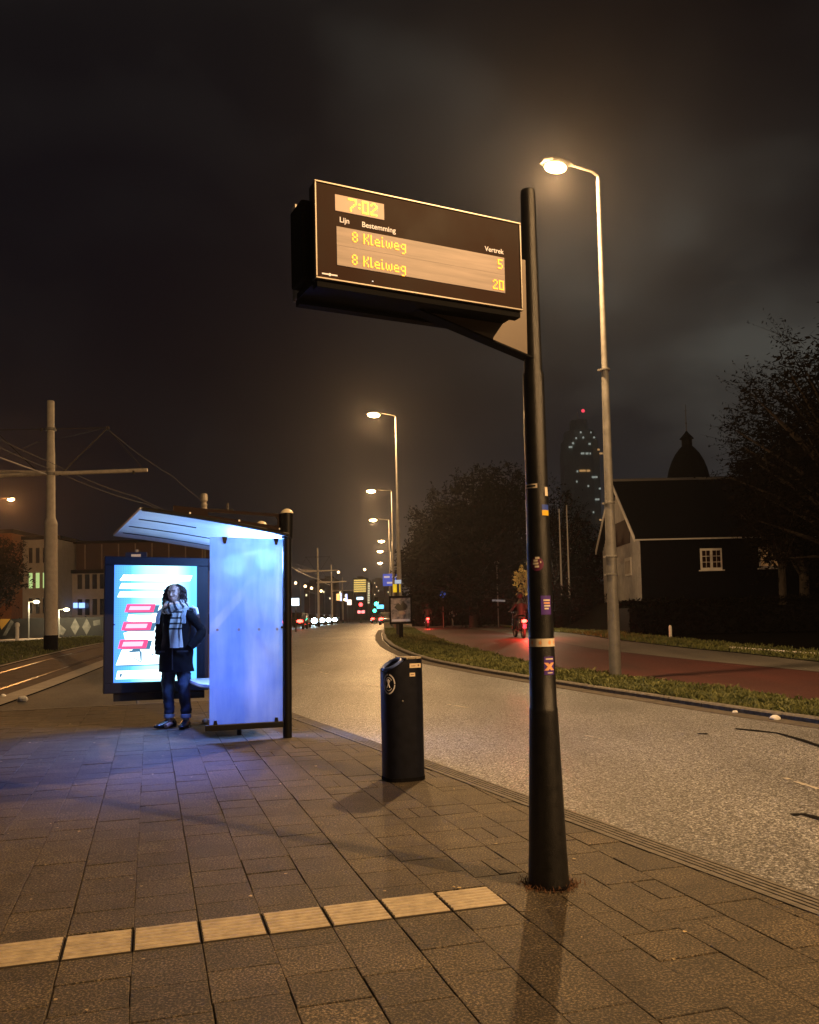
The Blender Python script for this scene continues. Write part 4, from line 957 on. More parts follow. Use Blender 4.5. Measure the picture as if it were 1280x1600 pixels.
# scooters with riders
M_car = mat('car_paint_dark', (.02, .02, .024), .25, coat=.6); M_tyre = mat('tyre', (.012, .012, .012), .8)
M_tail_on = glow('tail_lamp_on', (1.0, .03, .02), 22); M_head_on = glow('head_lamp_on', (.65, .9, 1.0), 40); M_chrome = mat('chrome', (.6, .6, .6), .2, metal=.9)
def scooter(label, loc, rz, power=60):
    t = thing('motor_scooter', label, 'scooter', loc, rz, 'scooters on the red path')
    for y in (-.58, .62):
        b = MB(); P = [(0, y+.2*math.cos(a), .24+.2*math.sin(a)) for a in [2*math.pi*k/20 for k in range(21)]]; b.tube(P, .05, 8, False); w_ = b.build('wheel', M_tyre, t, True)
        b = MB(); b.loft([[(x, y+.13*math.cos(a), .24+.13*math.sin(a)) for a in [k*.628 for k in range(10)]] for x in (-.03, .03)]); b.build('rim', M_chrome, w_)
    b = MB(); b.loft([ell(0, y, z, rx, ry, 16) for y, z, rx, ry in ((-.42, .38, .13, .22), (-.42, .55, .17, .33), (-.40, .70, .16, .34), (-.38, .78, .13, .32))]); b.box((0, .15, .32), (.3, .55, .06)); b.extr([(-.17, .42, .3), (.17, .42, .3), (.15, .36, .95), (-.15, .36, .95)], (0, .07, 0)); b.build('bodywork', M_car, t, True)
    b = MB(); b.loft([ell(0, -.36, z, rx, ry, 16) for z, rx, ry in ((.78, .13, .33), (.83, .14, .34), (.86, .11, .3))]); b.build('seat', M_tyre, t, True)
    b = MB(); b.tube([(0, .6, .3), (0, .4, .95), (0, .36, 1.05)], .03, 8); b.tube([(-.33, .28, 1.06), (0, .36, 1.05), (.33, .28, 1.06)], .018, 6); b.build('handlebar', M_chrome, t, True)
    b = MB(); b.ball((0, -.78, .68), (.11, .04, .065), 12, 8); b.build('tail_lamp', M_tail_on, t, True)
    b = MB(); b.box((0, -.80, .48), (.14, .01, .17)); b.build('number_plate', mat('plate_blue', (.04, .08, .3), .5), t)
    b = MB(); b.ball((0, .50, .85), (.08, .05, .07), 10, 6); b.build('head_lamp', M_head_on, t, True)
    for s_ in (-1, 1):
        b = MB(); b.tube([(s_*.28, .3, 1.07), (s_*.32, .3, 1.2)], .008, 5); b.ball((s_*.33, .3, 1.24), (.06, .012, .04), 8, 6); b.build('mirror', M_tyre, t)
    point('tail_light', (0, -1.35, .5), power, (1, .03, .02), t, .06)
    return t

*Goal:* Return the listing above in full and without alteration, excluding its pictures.

*Result below:*
The Blender Python script for this scene continues. Write part 4, from line 957 on. More parts follow. Use Blender 4.5. Measure the picture as if it were 1280x1600 pixels.
# scooters with riders
M_car = mat('car_paint_dark', (.02, .02, .024), .25, coat=.6); M_tyre = mat('tyre', (.012, .012, .012), .8)
M_tail_on = glow('tail_lamp_on', (1.0, .03, .02), 22); M_head_on = glow('head_lamp_on', (.65, .9, 1.0), 40); M_chrome = mat('chrome', (.6, .6, .6), .2, metal=.9)
def scooter(label, loc, rz, power=60):
    t = thing('motor_scooter', label, 'scooter', loc, rz, 'scooters on the red path')
    for y in (-.58, .62):
        b = MB(); P = [(0, y+.2*math.cos(a), .24+.2*math.sin(a)) for a in [2*math.pi*k/20 for k in range(21)]]; b.tube(P, .05, 8, False); w_ = b.build('wheel', M_tyre, t, True)
        b = MB(); b.loft([[(x, y+.13*math.cos(a), .24+.13*math.sin(a)) for a in [k*.628 for k in range(10)]] for x in (-.03, .03)]); b.build('rim', M_chrome, w_)
    b = MB(); b.loft([ell(0, y, z, rx, ry, 16) for y, z, rx, ry in ((-.42, .38, .13, .22), (-.42, .55, .17, .33), (-.40, .70, .16, .34), (-.38, .78, .13, .32))]); b.box((0, .15, .32), (.3, .55, .06)); b.extr([(-.17, .42, .3), (.17, .42, .3), (.15, .36, .95), (-.15, .36, .95)], (0, .07, 0)); b.build('bodywork', M_car, t, True)
    b = MB(); b.loft([ell(0, -.36, z, rx, ry, 16) for z, rx, ry in ((.78, .13, .33), (.83, .14, .34), (.86, .11, .3))]); b.build('seat', M_tyre, t, True)
    b = MB(); b.tube([(0, .6, .3), (0, .4, .95), (0, .36, 1.05)], .03, 8); b.tube([(-.33, .28, 1.06), (0, .36, 1.05), (.33, .28, 1.06)], .018, 6); b.build('handlebar', M_chrome, t, True)
    b = MB(); b.ball((0, -.78, .68), (.11, .04, .065), 12, 8); b.build('tail_lamp', M_tail_on, t, True)
    b = MB(); b.box((0, -.80, .48), (.14, .01, .17)); b.build('number_plate', mat('plate_blue', (.04, .08, .3), .5), t)
    b = MB(); b.ball((0, .50, .85), (.08, .05, .07), 10, 6); b.build('head_lamp', M_head_on, t, True)
    for s_ in (-1, 1):
        b = MB(); b.tube([(s_*.28, .3, 1.07), (s_*.32, .3, 1.2)], .008, 5); b.ball((s_*.33, .3, 1.24), (.06, .012, .04), 8, 6); b.build('mirror', M_tyre, t)
    point('tail_light', (0, -1.35, .5), power, (1, .03, .02), t, .06)
    return t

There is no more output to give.